#### [WORK TO DO]
Copy every line of the following data that includes the string "picture".
>> BEGIN
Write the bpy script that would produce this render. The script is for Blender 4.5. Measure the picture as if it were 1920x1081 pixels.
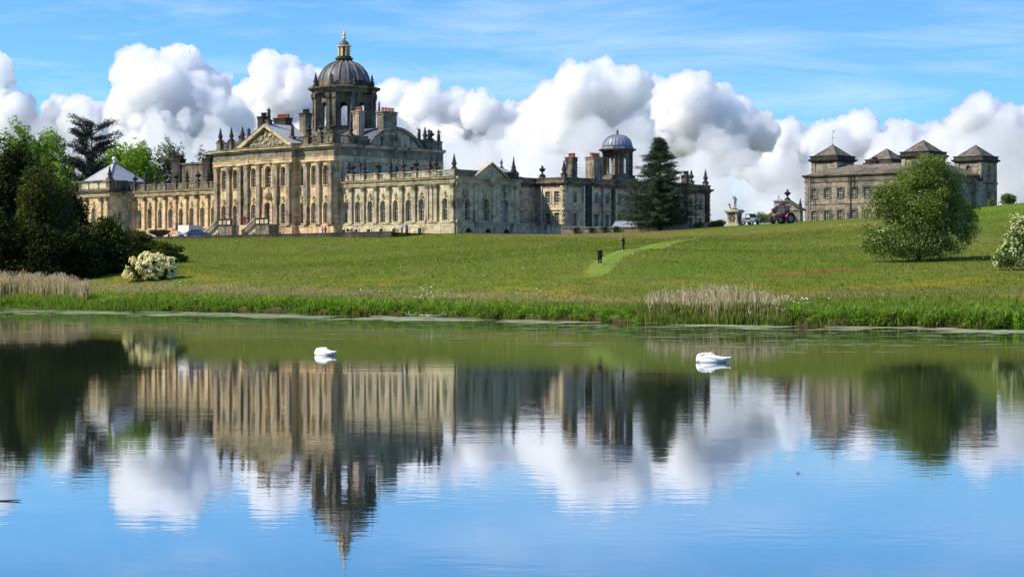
import bpy, bmesh, math, random
import numpy as np
from mathutils import Vector, Matrix

scene = bpy.context.scene
for o in list(bpy.data.objects): bpy.data.objects.remove(o)
R = math.radians

# ------------------------------------------------------------------ camera
cam_data = bpy.data.cameras.new('camera')
cam = bpy.data.objects.new('camera', cam_data)
scene.collection.objects.link(cam)
cam.location = (0, 0, 3.0)
cam.rotation_euler = (R(90 - 0.154), 0, 0)
cam_data.sensor_width = 36.0
cam_data.lens = 73.1
cam_data.clip_start = 0.1
cam_data.clip_end = 40000
scene.camera = cam

# ------------------------------------------------------------------ light
SUN_EL, SUN_X, SUN_Y = R(43), -0.978, -0.21
world = bpy.data.worlds.new('World'); scene.world = world; world.use_nodes = True
def build_world():
    nt = world.node_tree; N = nt.nodes; L = nt.links; N.clear()
    out = N.new('ShaderNodeOutputWorld'); bg = N.new('ShaderNodeBackground'); bg.inputs[1].default_value = 0.10
    sky = N.new('ShaderNodeTexSky'); sky.sky_type = 'NISHITA'; sky.sun_disc = False
    sky.sun_elevation = SUN_EL; sky.sun_rotation = math.atan2(-SUN_X, SUN_Y)
    sky.altitude = 1500; sky.air_density = 1.0; sky.dust_density = 0.0; sky.ozone_density = 1.0
    hs = N.new('ShaderNodeHueSaturation'); hs.inputs['Saturation'].default_value = 1.1; hs.inputs['Value'].default_value = 1.0
    L.new(sky.outputs[0], hs.inputs['Color'])
    tn = N.new('ShaderNodeMixRGB'); tn.blend_type = 'MULTIPLY'; tn.inputs[0].default_value = 1; tn.inputs[2].default_value = (.54, .92, 1.26, 1); L.new(hs.outputs[0], tn.inputs[1])
    # thin high cirrus: stretched noise on the view direction, everywhere round the horizon
    tc = N.new('ShaderNodeTexCoord')
    mp = N.new('ShaderNodeMapping'); mp.inputs['Scale'].default_value = (3.2, 3.2, 26); mp.inputs['Rotation'].default_value = (0.05, 0.03, 0)
    nz = N.new('ShaderNodeTexNoise'); nz.inputs['Scale'].default_value = 2.2; nz.inputs['Detail'].default_value = 9; nz.inputs['Roughness'].default_value = .62; nz.inputs['Distortion'].default_value = .4
    rp = N.new('ShaderNodeMapRange'); rp.inputs['From Min'].default_value = .46; rp.inputs['From Max'].default_value = .82; rp.inputs['To Max'].default_value = .46
    mx = N.new('ShaderNodeMixRGB'); mx.inputs[2].default_value = (7.6, 8.2, 9.2, 1)
    L.new(tc.outputs['Generated'], mp.inputs[0]); L.new(mp.outputs[0], nz.inputs['Vector']); L.new(nz.outputs['Fac'], rp.inputs['Value'])
    L.new(rp.outputs[0], mx.inputs[0]); L.new(tn.outputs[0], mx.inputs[1]); L.new(mx.outputs[0], bg.inputs[0]); L.new(bg.outputs[0], out.inputs[0])
build_world()
sun_data = bpy.data.lights.new('sun', 'SUN'); sun_data.energy = 4.7; sun_data.angle = R(0.53); sun_data.color = (1.0, .945, .86)
sun = bpy.data.objects.new('sun', sun_data); scene.collection.objects.link(sun)
_d = Vector((SUN_X*math.cos(SUN_EL), SUN_Y*math.cos(SUN_EL), math.sin(SUN_EL)))
sun.rotation_euler = _d.to_track_quat('Z', 'Y').to_euler(); sun.location = (-60, -20, 90)

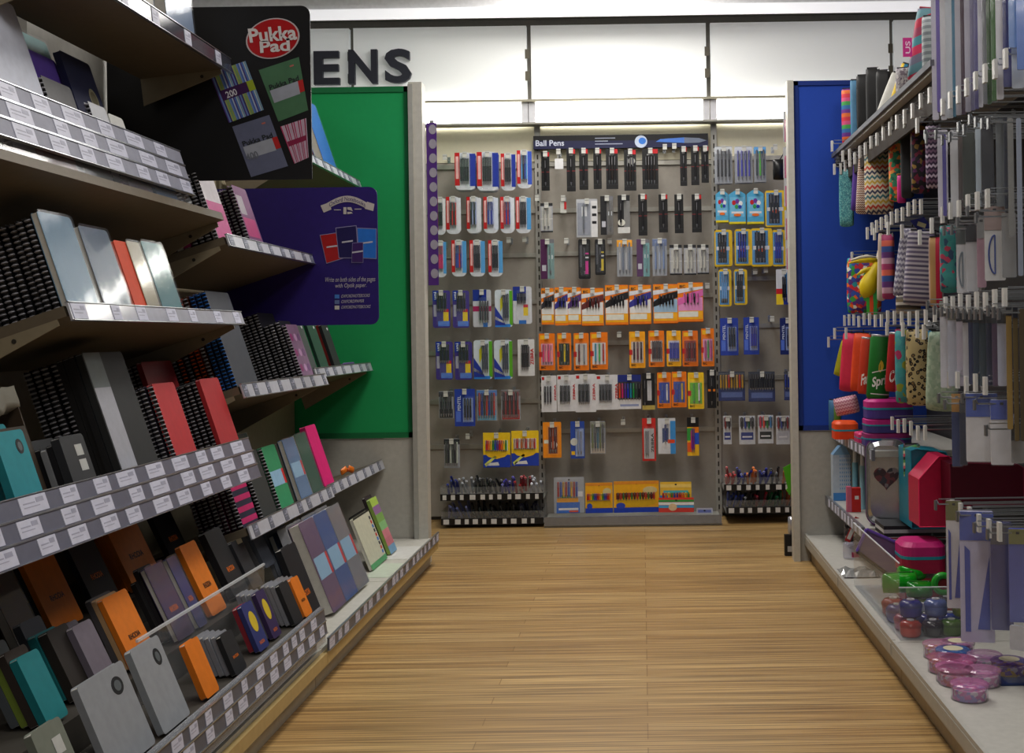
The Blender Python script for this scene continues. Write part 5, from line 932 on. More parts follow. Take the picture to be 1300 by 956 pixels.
>> END
#### [RESULT]
Write the bpy script that would produce this render. The script is for Blender 4.5. Measure the picture as if it were 1920x1081 pixels.
The Blender Python script for this scene continues. Write part 5, from line 932 on. More parts follow. Take the picture to be 1300 by 956 pixels.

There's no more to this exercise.